• **Objective**
Output the first line of the listing and each line after it, up to and including the line that contains "return self.rot @ Vector(v)", exactly as written, minus the pictures.

• **Given information**

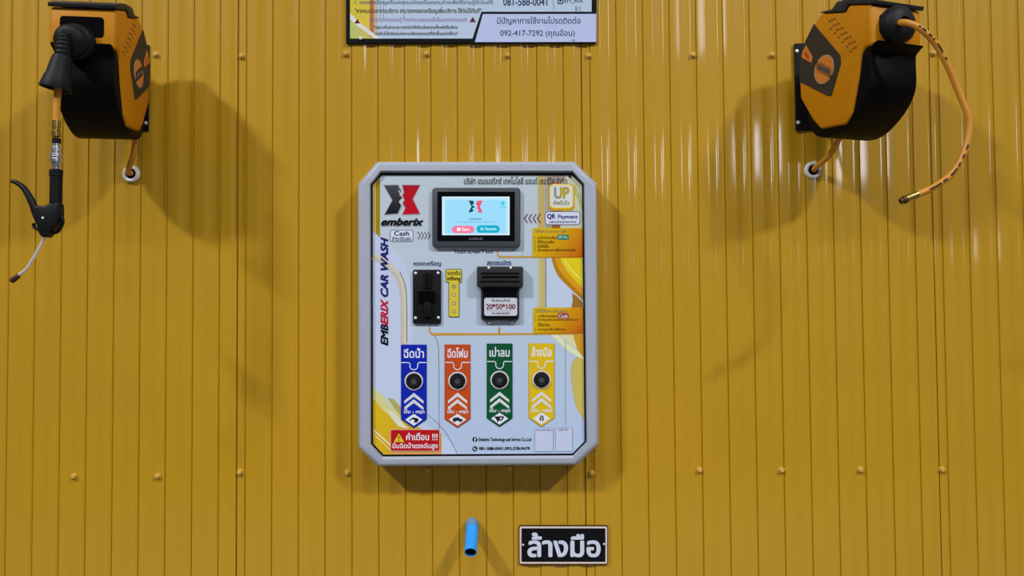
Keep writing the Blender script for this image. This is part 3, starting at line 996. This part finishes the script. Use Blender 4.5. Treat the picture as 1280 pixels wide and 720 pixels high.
class Reel:
    def __init__(self, piv, plate_x, label, yaw, width=0.138):
        self.piv = Vector(piv)
        self.plate_x = plate_x
        self.root = empty('hose_reel', (plate_x, 0.0, piv[2]), label, 'hose reel')
        self.rot = Matrix.Rotation(math.radians(yaw), 3, 'Z')
        self.W = width

    def T(self, w, u, z):
        """reel frame (width, out from its back, up) -> world; the reel swivels about the bracket's pin"""
        return self.piv + self.rot @ Vector((w, -(u - 0.045), z))

    def N(self, v):
        return self.rot @ Vector(v)

    def extr(self, prof, w0, w1, bev, name, m, parent=None, seg=3, sm=35):
        bm = bmesh.new()
        prism(bm, [self.T(w0, u, v) for u, v in prof], [self.T(w1, u, v) for u, v in prof], bev, seg)
        bmesh.ops.recalc_face_normals(bm, faces=bm.faces)
        return link(name, bm, M[m], parent or self.root, smooth=sm)

    def build(self, window):
        W = self.W
        r = self.root
        # wall bracket (does not swivel)
        bm = bmesh.new()
        zc = 0.151
        o = Vector((self.plate_x, 0, self.piv.z))
        dx, dy = self.piv.x - self.plate_x, -self.piv.y

        def box(xa, xb, ya, yb, za, zb, bev=0.001):
            prism(bm, [o + Vector(p) for p in ((xa, -ya, za), (xb, -ya, za), (xb, -ya, zb), (xa, -ya, zb))],
                  [o + Vector(p) for p in ((xa, -yb, za), (xb, -yb, za), (xb, -yb, zb), (xa, -yb, zb))], bev, 1)
        box(-0.060, 0.060, 0.0, 0.005, zc - 0.110, zc + 0.110)
        box(dx - 0.025, dx + 0.025, 0.004, dy + 0.016, zc + 0.055, zc + 0.060)
        box(dx - 0.025, dx + 0.025, 0.004, dy + 0.016, zc - 0.060, zc - 0.055)
        lathe(bm, o + Vector((dx, -dy, zc - 0.07)), (0, 0, 1), [(0, 0.006), (0.14, 0.006)], 14)
        br = link('wall_bracket', bm, M['blackplastic'], r, smooth=35)
        for sx in (-1, 1):
            for dz in (0.090, -0.090):
                bm = bmesh.new()
                lathe(bm, o + Vector((sx * 0.054, -0.005, zc + dz)), (0, -1, 0), [(-.001, .0045), (.002, .0045), (.0032, .003)], 14)
                link('bracket_screw', bm, M['steel'], br, smooth=40)
        # body
        h = self.extr(HOUSE, -W / 2, W / 2, 0.007, 'housing', 'orange', seg=3)
        self.extr(COVER, -W / 2 + 0.006, W / 2 - 0.006, 0.005, 'drum_cover', 'coverplastic', seg=2)
        self.extr(CAP, -W / 2 - 0.001, W / 2 + 0.001, 0.003, 'top_handle', 'capplastic', seg=2)
        if window:
            bm = bmesh.new()
            rr_ = rrect(-0.047, 0.1850, 0.044, 0.2300, 0.008, 5)
            prism(bm, [self.T(x, 0.250, z) for x, z in rr_], [self.T(x, 0.2685, z) for x, z in rr_], 0.0005, 1)
            bmesh.ops.recalc_face_normals(bm, faces=bm.faces)
            link('hose_window', bm, M['hole'], r)
        # side badges on both faces
        for s in (-1, 1):
            wf = s * W / 2
            bm = bmesh.new()
            prism(bm, [self.T(wf - s * 0.002, u, v) for u, v in SIDE], [self.T(wf + s * 0.0016, u, v) for u, v in SIDE], 0.0008, 1)
            bmesh.ops.recalc_face_normals(bm, faces=bm.faces)
            pn = link('side_panel', bm, M['panelplastic'], r, smooth=35)
            c = self.T(wf + s * 0.001, 0.1205, 0.150)
            ax = self.N((s, 0, 0))
            bm = bmesh.new()
            lathe(bm, c, ax, [(0, 0.0335), (0.0018, 0.0330)], 36, mi=0)
            lathe(bm, c, ax, [(0.0012, 0.0305), (0.0022, 0.0302)], 36, mi=1)

            def bar(u0, u1, va, vb, hh, d, mi):
                q = [(u0, va - hh), (u1, vb - hh), (u1, vb + hh), (u0, va + hh)]
                prism(bm, [self.T(wf + s * 0.002, u, v) for u, v in q], [self.T(wf + s * (0.0032 + d), u, v) for u, v in q], 0, 1, mi)
            bar(.0960, .1450, .1660, .1340, .0125, 0, 2)
            bar(.1010, .1400, .1625, .1375, .0055, .0003, 3)
            bmesh.ops.recalc_face_normals(bm, faces=bm.faces)
            link('emblem', bm, [M['emblemrim'], M['emblem'], M['panelplastic'], M['bezel']], pn, smooth=40)
            bm = bmesh.new()
            q = [(.0440, .211), (.060, .2270), (.0827, .1912), (.078, .179), (.0440, .2010)]
            prism(bm, [self.T(wf, u, v) for u, v in q], [self.T(wf + s * 0.0022, u, v) for u, v in q], 0, 1, 0)
            q = [(.052, .2080), (.060, .2120), (.072, .1940), (.066, .1900)]
            prism(bm, [self.T(wf, u, v) for u, v in q], [self.T(wf + s * 0.0026, u, v) for u, v in q], 0, 1, 1)
            bmesh.ops.recalc_face_normals(bm, faces=bm.faces)
            link('length_tag', bm, [M['emblem'], M['tagred']], pn)
            bm = bmesh.new()
            for i in range(7):
                for j in range(4):
                    if (i + j) in (0, 9): continue
                    u = .128 + i * .0122 + j * .0082
                    v = .2595 - i * .0145 - j * .0002 - (.004 if j == 0 else 0)
                    q = [(u, v), (u + .0058, v - .001), (u + .0076, v - .0056), (u + .0018, v - .0046)]
                    prism(bm, [self.T(wf - s * 0.002, a_, b_) for a_, b_ in q], [self.T(wf + s * 0.0006, a_, b_) for a_, b_ in q], 0, 1)
            bmesh.ops.recalc_face_normals(bm, faces=bm.faces)
            link('vent_slots', bm, M['ventdark'], h)
        return h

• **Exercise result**
Keep writing the Blender script for this image. This is part 3, starting at line 996. This part finishes the script. Use Blender 4.5. Treat the picture as 1280 pixels wide and 720 pixels high.
class Reel:
    def __init__(self, piv, plate_x, label, yaw, width=0.138):
        self.piv = Vector(piv)
        self.plate_x = plate_x
        self.root = empty('hose_reel', (plate_x, 0.0, piv[2]), label, 'hose reel')
        self.rot = Matrix.Rotation(math.radians(yaw), 3, 'Z')
        self.W = width

    def T(self, w, u, z):
        """reel frame (width, out from its back, up) -> world; the reel swivels about the bracket's pin"""
        return self.piv + self.rot @ Vector((w, -(u - 0.045), z))

    def N(self, v):
        return self.rot @ Vector(v)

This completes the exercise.